4) There is a problem with too much logging and/or too many DNS probes.  I 
thought I sent in a bug report but I didn't find it with a quick search.  If 
it needs more servers, it tries again every 64 seconds.  That's a lot of 
logging if things are broken.  I think it needs something like exponential 
backoff.

12 May 01:50:05 ntpd[8582]: Soliciting pool server 2001:4f8:2:d::1d
12 May 01:51:09 ntpd[8582]: Soliciting pool server 2001:4f8:2:d::1d
12 May 01:52:26 ntpd[8582]: Soliciting pool server 2001:4f8:2:d::1d
12 May 01:53:20 ntpd[8582]: Soliciting pool server 2001:4f8:2:d::1d
12 May 01:54:32 ntpd[8582]: Soliciting pool server 2001:4f8:2:d::1d
12 May 01:55:38 ntpd[8582]: Soliciting pool server 2001:4f8:2:d::1d
12 May 01:56:38 ntpd[8582]: Soliciting pool server 2001:4f8:2:d::1d

A simple test case is "pool your-favorite-server"


------------

What other things should we really really do before the next release?

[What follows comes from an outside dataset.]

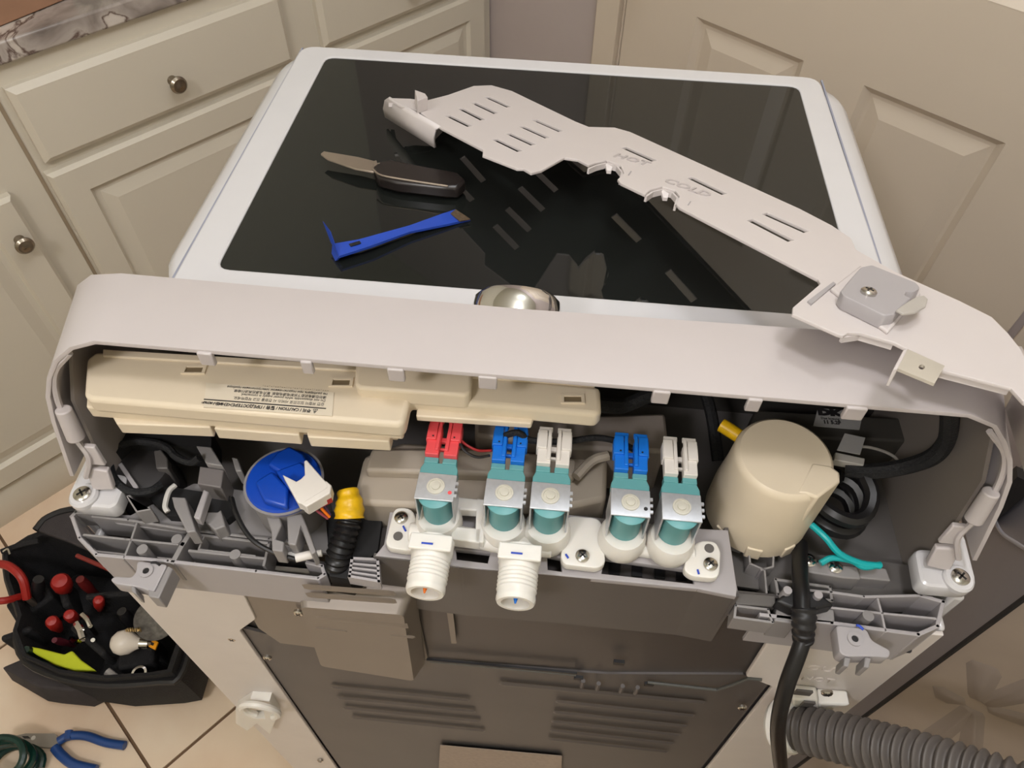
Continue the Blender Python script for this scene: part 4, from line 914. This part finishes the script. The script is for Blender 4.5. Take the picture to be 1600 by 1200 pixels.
po = loft([[p + V((0, 0, z)) for p in pz(.0, *q)] for q, z in ((((190, 1090), (250, 1095), (285, 1060), (270, 1040), (200, 1060)), .002), (((185, 1092), (252, 1100), (292, 1058), (270, 1035), (200, 1055)), .06), (((190, 1090), (250, 1095), (285, 1060), (270, 1040), (200, 1060)), .11))])
po.obj('side_pocket', FABRIC, bg, bevel=.004)
def tool(name, label, cat, base, parts, group=None):
    t = thing(name, label, cat, base, group)
    for n, b, m in parts: b.obj(n, m, t)
    return t
def L3(u, v, z): return az(u, v, z)
tool('pliers', 'red-handled pliers at the left edge of the tool bag, handles spread', 'pliers', L3(20, 930, .12), [
    ('grip', MB().tube([L3(-10, 880, .20), L3(15, 885, .20), L3(35, 905, .19), L3(42, 935, .16)], .0075, 10, 5), REDGRIP), ('grip', MB().tube([L3(-15, 940, .19), L3(10, 938, .18), L3(32, 932, .16)], .0065, 10, 5), REDGRIP), ('jaw', MB().tube([L3(42, 933, .155), L3(55, 945, .12), L3(62, 955, .08)], .006, 8, 3), BLADE)])
for (u, v, r, z, lab, u2, v2) in ((93, 907, .0165, .19, 'red round screwdriver handle end, largest and topmost in the tool bag', 110, 930), (154, 937, .0095, .18, 'small red handle end in the tool bag beside the grey chassis hook', 158, 960),
                          (80, 970, .0110, .17, 'red screwdriver handle lowest at the left inside the tool bag', 100, 990), (108, 960, .0105, .17, 'dark red screwdriver handle above the bright chrome tools in the tool bag', 125, 975)):
    p = L3(u, v, z); q = L3(u2, v2, z - .09); d = (q - p).normalized()
    tool('screwdriver', lab, 'screwdriver', q, [('handle', MB().lathe([(0, -.002), (r * .75, 0), (r, r * .5), (r, .03), (r * .7, .05), (r * .6, .06)], p, d, 16), REDGRIP), ('shank', MB().cyl(p + d * .055, q, .003, n=8), SCREW)])
tool('light_bulb', 'round white light bulb with screw base resting in the tool bag', 'bulb', L3(200, 1005, .15), [
    ('globe', MB().lathe([(0, -.022), (.010, -.020), (.018, -.013), (.0215, -.002), (.019, .010), (.012, .020), (.009, .026)], L3(194, 1004, .175), (.8, .1, -.12), 24), mat('bulb_white', (226, 216, 204), .3)), ('screw_base', MB().lathe([(.0095, .026), (.0095, .04), (.005, .045)], L3(194, 1004, .175), (.8, .1, -.12), 16), SCREW)])
tool('chrome_wrench', 'bright chrome wrench head in the middle of the tool bag', 'wrench', L3(125, 990, .13), [('head', MB().tube([L3(120, 975, .165), L3(126, 985, .17), L3(130, 998, .168)], .0065, 8, 4), CHROME), ('shaft', MB().tube([L3(130, 998, .165), L3(120, 1003, .15), L3(112, 998, .12)], .005, 8, 3), CHROME)])
tool('chrome_wrench', 'second chrome tool leaning beside the bright wrench in the tool bag', 'wrench', L3(140, 970, .13), [('head', MB().tube([L3(128, 960, .17), L3(136, 968, .17), L3(141, 978, .165)], .0045, 8, 4), SCREW), ('shaft', MB().tube([L3(141, 978, .165), L3(150, 990, .12)], .004, 8, 3), SCREW)])
tool('reflector', 'clear round plastic lamp reflector behind the white bulb in the tool bag', 'reflector', L3(245, 975, .14), [('dish', MB().lathe([(.006, -.02), (.024, -.006), (.034, .006), (.0355, .010), (.0325, .006), (.022, -.003), (0, -.008)], L3(245, 968, .185), (.25, -.35, 1), 28), mat('smoky_clear', (112, 108, 102), .12, var=.3, scale=120))])
tool('coil_spring', 'small brass coil spring fitting between the bulb and the clear reflector', 'spring', L3(208, 985, .16), [('coil', MB().tube([L3(197 + k * 1.1, 984 + 2.5 * sin(k * 1.9), .19 + .004 * cos(k * 1.9)) for k in range(22)], .0017, 6, 3), mat('brass', (200, 176, 130), .3, metal=.9))])
tool('tape_tag', 'small orange and black tag below the clear reflector', 'tag', L3(236, 1004, .16), [('tag_plate', MB().prism(pz(.172, (228, 995), (247, 1003), (242, 1015), (224, 1006)), (0, 0, -.004)), mat('orange_tag', (240, 160, 26), .4)), ('tag_mark', MB().prism(pz(.1724, (232, 1001), (241, 1005), (239, 1009), (230, 1005)), (0, 0, -.0004)), INK)])
v1 = pz(.155, (37, 1008), (60, 1012), (100, 1022), (112, 1016), (125, 1030), (149, 1047), (115, 1047), (85, 1038), (55, 1022)); lv = MB().prism(v1, (0, 0, -.012))
tag(lv.obj('work_glove', LIME, bevel=.003, seg=3), 'crumpled lime yellow cloth tucked in the front of the tool bag', 'cloth')
tool('marker_pen', 'dark green pen with a white printed band in the front bag pocket', 'pen', L3(75, 1045, .12), [('barrel', MB().cyl(L3(50, 1033, .125), L3(100, 1050, .125), .0085, n=14), GREENP), ('white_band', MB().cyl(L3(62, 1042, .128), L3(94, 1052, .128), .0070, n=14), mat('pale_print', (170, 180, 176), .5))])
tool('white_handle', 'slim white handled tool sticking out of the right bag pocket', 'tool', L3(185, 1060, .11), [('handle', MB().tube([L3(167, 1049, .135), L3(180, 1058, .13), L3(198, 1070, .115)], .0060, 10, 4, rf=lambda l, L: .0068 - .002 * l / L), mat('grey_white', (190, 184, 180), .4))])
tool('socket_bit', 'small shiny socket ring in the right bag pocket', 'socket', L3(222, 1055, .11), [('ring', MB().lathe([(.009, 0), (.013, 0), (.013, .012), (.009, .012), (.009, 0)], L3(221, 1055, .125), (0, 0, 1), 20), CHROME)])
tool('zip_pull', 'metal zip pull and strap on the left corner of the tool bag', 'strap', L3(15, 870, .15), [('strap', MB().tube([L3(2, 862, .18), L3(30, 852, .185), L3(60, 845, .19)], .005, 8, 4, flat=.5), FABRIC), ('zip_ring', MB().tube([L3(5, 862, .19), L3(12, 858, .193), L3(16, 866, .19)], .002, 6, 4), SCREW)])
for k, (u, v, w, d, z, rz) in enumerate(((40, 1000, .05, .012, .15, .5), (150, 1010, .09, .012, .155, -.5), (180, 940, .08, .012, .16, .2), (110, 935, .07, .014, .14, -.9), (225, 1030, .06, .05, .13, .3), (60, 950, .07, .05, .12, .9))):
    MB().cbox(az(u, v, z - .03), (w, d, .07), rz).obj('inner_divider', FABRIC, bg, bevel=.005)
def handle_tool(u, v, z, u2, v2, r, m, lab, cat='tool'):
    p = L3(u, v, z); q = L3(u2, v2, z - .07)
    tool('hand_tool', lab, cat, q, [('handle', MB().tube([p, p.lerp(q, .5), q], r, 12, 4, rf=lambda l, L: r * (.8 + .25 * math.sin(min(1, l / L * 1.4) * 3.1))), m)])
handle_tool(125, 905, .19, 150, 930, .009, mat('dark_red_grip', (96, 22, 22), .45), 'dim dark red handle lying right of the largest red screwdriver end', 'tool')
handle_tool(190, 955, .185, 215, 985, .010, mat('black_grip', (30, 29, 31), .4), 'black rounded tool handle between the small red handle and the clear reflector')
handle_tool(85, 1000, .165, 115, 1008, .006, mat('maroon_grip', (90, 26, 40), .4), 'small maroon handled tool tucked above the lime yellow cloth')
handle_tool(145, 1000, .165, 152, 1012, .0045, SCREW, 'short polished steel rod left of the white bulb')
handle_tool(40, 1015, .165, 70, 1030, .008, mat('green_grip', (24, 44, 36), .4), 'dark green handled tool at the lower left corner of the bag')
handle_tool(60, 905, .185, 60, 940, .011, mat('black_grip', (30, 29, 31), .4), 'thick black tool handle between the red pliers and the largest red handle')

# combination pliers on the floor
bpz = .016
tool('pliers', 'combination pliers with blue grips lying open on the floor tiles', 'pliers', L3(100, 1170, 0), [
    ('jaw', MB().prism(pz(bpz, (22, 1150), (40, 1146), (85, 1146), (92, 1153), (92, 1163), (78, 1168), (55, 1166), (26, 1156)), (0, 0, -.011)), mat('plier_steel', (150, 144, 138), .35, metal=.7)),
    ('grip', MB().tube([L3(92, 1158, .012), L3(108, 1150, .013), L3(135, 1150, .012), L3(165, 1160, .010), L3(195, 1165, .010)], .0078, 12, 6), BLUEGRIP),
    ('grip', MB().tube([L3(86, 1168, .012), L3(96, 1180, .013), L3(115, 1194, .012), L3(150, 1203, .010)], .0085, 12, 6), BLUEGRIP),
    ('grip_guard', MB().tube([L3(108, 1142, .016), L3(106, 1156, .016)], .007, 8, 1), BLUEGRIP), ('jaw_gap', MB().prism(pz(bpz + .0002, (34, 1150), (44, 1150), (48, 1154), (38, 1154)), (0, 0, -.0004)), BLACKP), ('pivot', MB().lathe([(.004, 0), (.003, .001)], L3(52, 1153, bpz), n=12), IVORY)])
tool('wire_coil', 'dark green coiled cord at the bottom left corner of the floor', 'cord', L3(30, 1185, 0), [('cord', MB().tube([L3(28, 1196, .012) + V((.042 * cos(a) * (1 + .1 * sin(i)), .03 * sin(a), .004 * i * .5)) for i, a in enumerate([radians(k * 37) for k in range(34)])], .0065, 8, 3), GREENP)])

There is another can of worms in this area, but it isn't either pool or IPv6 
related.   The problem is that the answers from pool and server commands 
interact with restrict commands.

We need to make sure that the people setting up the default ntp.conf that 
gets shipped with various distributions does something sensible.

server and pool config lines should automatically do a restrict-allow
  https://support.ntp.org/bugs/show_bug.cgi?id=1568
server, peer, and pool commands should do an automatic restrict trust
  https://support.ntp.org/bugs/show_bug.cgi?id=976


-- 
These are my opinions.  I hate spam.